EXERCISE PROMPT
Write out, word for word, every line from the first one through the line that holds "return n / 4294967295.0", and nothing else; skip the pictures.

MATERIAL PROVIDED
===
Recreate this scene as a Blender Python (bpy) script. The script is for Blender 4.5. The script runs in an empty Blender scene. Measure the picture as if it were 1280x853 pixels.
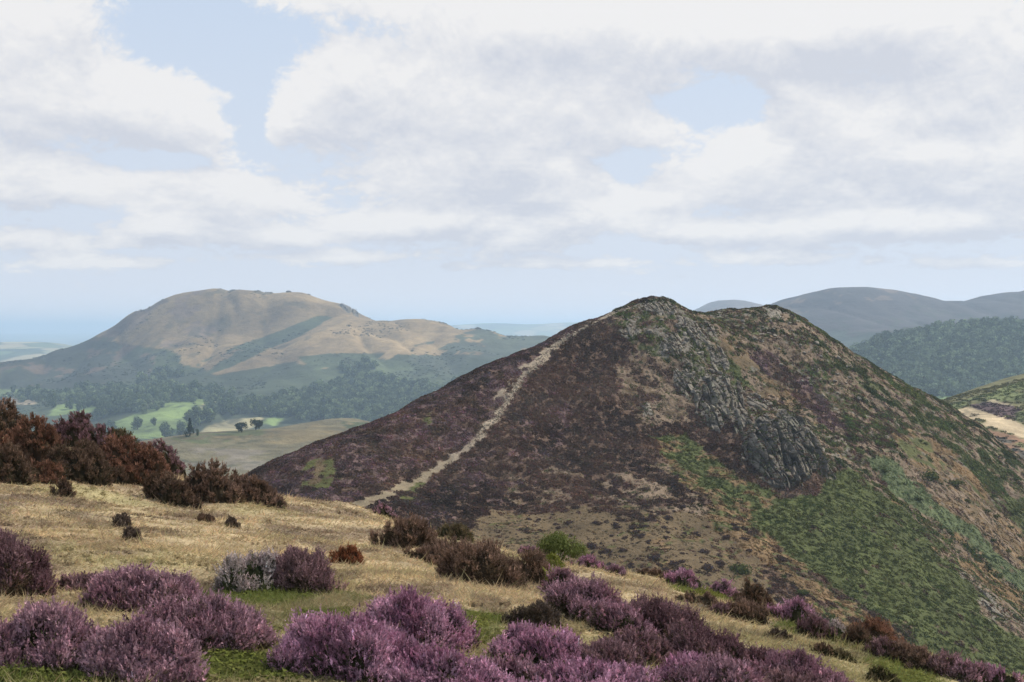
import bpy, math, random
import numpy as np
from mathutils import Vector

rng = np.random.default_rng(7)
random.seed(7)
scene = bpy.context.scene
COL = scene.collection
R = math.radians

# ------------------------------------------------------------------ camera model
CAM = np.array([0.0, 0.0, 1.65])
FPX, CX, CY = 1600.0, 640.0, 426.5
PITCH = math.atan((412.0 - 426.5) / FPX)
FWD = np.array([0.0, math.cos(PITCH), math.sin(PITCH)])
UPV = np.array([0.0, -math.sin(PITCH), math.cos(PITCH)])


def ray(px, py):
    px = np.asarray(px, float); py = np.asarray(py, float)
    a = (px - CX) / FPX; b = -(py - CY) / FPX
    d = np.stack([a, FWD[1] + b * UPV[1], FWD[2] + b * UPV[2]], -1)
    return d


def at(px, py, d):
    """point seen at a photo pixel, d metres away along the view"""
    v = ray(px, py)
    return CAM + v * (np.asarray(d, float) / v[..., 1])[..., None]


def proj(P):
    Q = np.asarray(P, float) - CAM
    f = Q @ FWD
    u = Q @ UPV
    f = np.where(f < 0.01, 0.01, f)
    return CX + FPX * Q[..., 0] / f, CY - FPX * u / f


# ------------------------------------------------------------------ noise
def _hash(ix, iy, seed):
    n = (ix.astype(np.int64) * 374761393 + iy.astype(np.int64) * 668265263 + seed * 974634777) & 0xFFFFFFFF
    n = ((n ^ (n >> 13)) * 1274126177) & 0xFFFFFFFF
    n = ((n ^ (n >> 16)) * 2246822519) & 0xFFFFFFFF
    n = n ^ (n >> 15)
    return n / 4294967295.0


def vnoise(x, y, seed=0):
    x = np.asarray(x, float); y = np.asarray(y, float)
    ix = np.floor(x); iy = np.floor(y)
    fx = x - ix; fy = y - iy
    fx = fx * fx * fx * (fx * (fx * 6 - 15) + 10); fy = fy * fy * fy * (fy * (fy * 6 - 15) + 10)
    a = _hash(ix, iy, seed); b = _hash(ix + 1, iy, seed)
    c = _hash(ix, iy + 1, seed); d = _hash(ix + 1, iy + 1, seed)
    return (a + (b - a) * fx + (c - a) * fy + (a - b - c + d) * fx * fy) * 2 - 1


def fbm(x, y, octaves=4, seed=0, gain=0.5):
    t = 0.0; amp = 1.0; s = 0.0
    for k in range(octaves):
        ca, sa = math.cos(0.6 * k), math.sin(0.6 * k)
        t = t + amp * vnoise((x * ca - y * sa) * 2 ** k, (x * sa + y * ca) * 2 ** k, seed + 31 * k)
        s += amp; amp *= gain
    return t / s


def worley(x, y, seed=0, offs=False):
    ix = np.floor(x); iy = np.floor(y)
    f1 = np.full(x.shape, 9.0); f2 = np.full(x.shape, 9.0); cid = np.zeros(x.shape); ox = np.zeros(x.shape); oy = np.zeros(x.shape)
    for dx in (-1, 0, 1):
        for dy in (-1, 0, 1):
            jx = ix + dx; jy = iy + dy
            qx = jx + _hash(jx, jy, seed); qy = jy + _hash(jx, jy, seed + 5)
            d = np.hypot(qx - x, qy - y)
            h = _hash(jx, jy, seed + 9)
            near = d < f1
            f2 = np.where(near, f1, np.minimum(f2, d))
            cid = np.where(near, h, cid); ox = np.where(near, x - qx, ox); oy = np.where(near, y - qy, oy)
            f1 = np.where(near, d, f1)
    return (f1, f2, cid, ox, oy) if offs else (f1, f2, cid)


def sstep(a, b, x):
    t = np.clip((x - a) / (b - a), 0, 1)
    return t * t * (3 - 2 * t)


def inpoly(px, py, poly):
    r = np.zeros(np.shape(px), bool)
    n = len(poly)
    for i in range(n):
        x0, y0 = poly[i]; x1, y1 = poly[(i + 1) % n]
        if y0 == y1:
            continue
        c = ((y0 > py) != (y1 > py)) & (px < (x1 - x0) * (py - y0) / (y1 - y0) + x0)
        r ^= c
    return r


def polydist(px, py, line):
    """distance to a polyline and the running parameter along it"""
    best = np.full(np.shape(px), 1e9); par = np.zeros(np.shape(px)); acc = 0
    for i in range(len(line) - 1):
        x0, y0 = line[i][:2]; x1, y1 = line[i + 1][:2]
        dx, dy = x1 - x0, y1 - y0
        t = np.clip(((px - x0) * dx + (py - y0) * dy) / (dx * dx + dy * dy), 0, 1)
        d = np.hypot(px - x0 - t * dx, py - y0 - t * dy)
        m = d < best
        best = np.where(m, d, best); par = np.where(m, i + t, par)
    return best, par


# ------------------------------------------------------------------ meshes
def mesh_obj(name, V, F, mat, col=None, parent=None, smooth=False, loc=None):
    V = np.asarray(V, np.float32); F = np.asarray(F, np.int32)
    k = F.shape[1]
    me = bpy.data.meshes.new(name)
    me.vertices.add(len(V)); me.vertices.foreach_set('co', V.ravel())
    me.loops.add(F.size); me.loops.foreach_set('vertex_index', F.ravel())
    me.polygons.add(len(F)); me.polygons.foreach_set('loop_start', np.arange(0, F.size, k, dtype=np.int32))
    me.polygons.foreach_set('use_smooth', np.full(len(F), smooth))
    me.update(calc_edges=True)
    if col is not None:
        ca = me.color_attributes.new('Col', 'FLOAT_COLOR', 'POINT')
        c4 = np.ones((len(V), 4), np.float32); c4[:, :3] = np.clip(col, 0, 1)
        ca.data.foreach_set('color', c4.ravel())
    me.materials.append(mat)
    o = bpy.data.objects.new(name, me)
    COL.objects.link(o)
    if parent is not None:
        o.parent = parent
    if loc is not None:
        o.location = loc
    return o


def tag(o, label=None, cat=None, group=None, kind=None):
    if label: o['label'] = label
    if cat: o['category'] = cat
    if group: o['group'] = group
    if kind: o['kind'] = kind
    return o


def empty(name, loc, label, cat, group=None):
    o = bpy.data.objects.new(name, None); COL.objects.link(o)
    o.location = [float(v) for v in loc]
    o.empty_display_size = 0.2
    return tag(o, label, cat, group)


# ------------------------------------------------------------------ materials
def new_mat(name):
    m = bpy.data.materials.new(name); m.use_nodes = True
    nt = m.node_tree; nt.nodes.clear()
    return m, nt


def ground_mat(name, scale, var=0.35, bump=0.4, rough=0.95, detail=6.0, scale2=None, dist=0.1):
    """painted-by-species colour attribute varied by fractal noise, with bump"""
    m, nt = new_mat(name); N = nt.nodes; L = nt.links
    out = N.new('ShaderNodeOutputMaterial'); b = N.new('ShaderNodeBsdfPrincipled')
    b.inputs['Roughness'].default_value = rough; b.inputs['Specular IOR Level'].default_value = 0.15
    at_ = N.new('ShaderNodeAttribute'); at_.attribute_name = 'Col'
    tc = N.new('ShaderNodeTexCoord')
    n1 = N.new('ShaderNodeTexNoise'); n1.inputs['Scale'].default_value = scale; n1.inputs['Detail'].default_value = detail
    n1.inputs['Roughness'].default_value = 0.7
    n2 = N.new('ShaderNodeTexNoise'); n2.inputs['Scale'].default_value = scale2 or scale * 0.13; n2.inputs['Detail'].default_value = 4
    L.new(tc.outputs['Object'], n1.inputs['Vector']); L.new(tc.outputs['Object'], n2.inputs['Vector'])
    ad = N.new('ShaderNodeMath'); ad.operation = 'ADD'
    L.new(n1.outputs['Fac'], ad.inputs[0]); L.new(n2.outputs['Fac'], ad.inputs[1])
    mr = N.new('ShaderNodeMapRange'); mr.inputs['From Min'].default_value = 0.65; mr.inputs['From Max'].default_value = 1.35
    mr.inputs['To Min'].default_value = 1 - var; mr.inputs['To Max'].default_value = 1 + var
    L.new(ad.outputs[0], mr.inputs['Value'])
    mx = N.new('ShaderNodeVectorMath'); mx.operation = 'SCALE'
    L.new(at_.outputs['Color'], mx.inputs[0]); L.new(mr.outputs['Result'], mx.inputs['Scale'])
    L.new(mx.outputs['Vector'], b.inputs['Base Color'])
    bp = N.new('ShaderNodeBump'); bp.inputs['Strength'].default_value = bump; bp.inputs['Distance'].default_value = dist
    L.new(n1.outputs['Fac'], bp.inputs['Height']); L.new(bp.outputs['Normal'], b.inputs['Normal'])
    L.new(b.outputs[0], out.inputs[0])
    return m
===
SOLUTION FOR THIS TASK
Recreate this scene as a Blender Python (bpy) script. The script is for Blender 4.5. The script runs in an empty Blender scene. Measure the picture as if it were 1280x853 pixels.
import bpy, math, random
import numpy as np
from mathutils import Vector

rng = np.random.default_rng(7)
random.seed(7)
scene = bpy.context.scene
COL = scene.collection
R = math.radians

# ------------------------------------------------------------------ camera model
CAM = np.array([0.0, 0.0, 1.65])
FPX, CX, CY = 1600.0, 640.0, 426.5
PITCH = math.atan((412.0 - 426.5) / FPX)
FWD = np.array([0.0, math.cos(PITCH), math.sin(PITCH)])
UPV = np.array([0.0, -math.sin(PITCH), math.cos(PITCH)])


def ray(px, py):
    px = np.asarray(px, float); py = np.asarray(py, float)
    a = (px - CX) / FPX; b = -(py - CY) / FPX
    d = np.stack([a, FWD[1] + b * UPV[1], FWD[2] + b * UPV[2]], -1)
    return d


def at(px, py, d):
    """point seen at a photo pixel, d metres away along the view"""
    v = ray(px, py)
    return CAM + v * (np.asarray(d, float) / v[..., 1])[..., None]


def proj(P):
    Q = np.asarray(P, float) - CAM
    f = Q @ FWD
    u = Q @ UPV
    f = np.where(f < 0.01, 0.01, f)
    return CX + FPX * Q[..., 0] / f, CY - FPX * u / f


# ------------------------------------------------------------------ noise
def _hash(ix, iy, seed):
    n = (ix.astype(np.int64) * 374761393 + iy.astype(np.int64) * 668265263 + seed * 974634777) & 0xFFFFFFFF
    n = ((n ^ (n >> 13)) * 1274126177) & 0xFFFFFFFF
    n = ((n ^ (n >> 16)) * 2246822519) & 0xFFFFFFFF
    n = n ^ (n >> 15)
    return n / 4294967295.0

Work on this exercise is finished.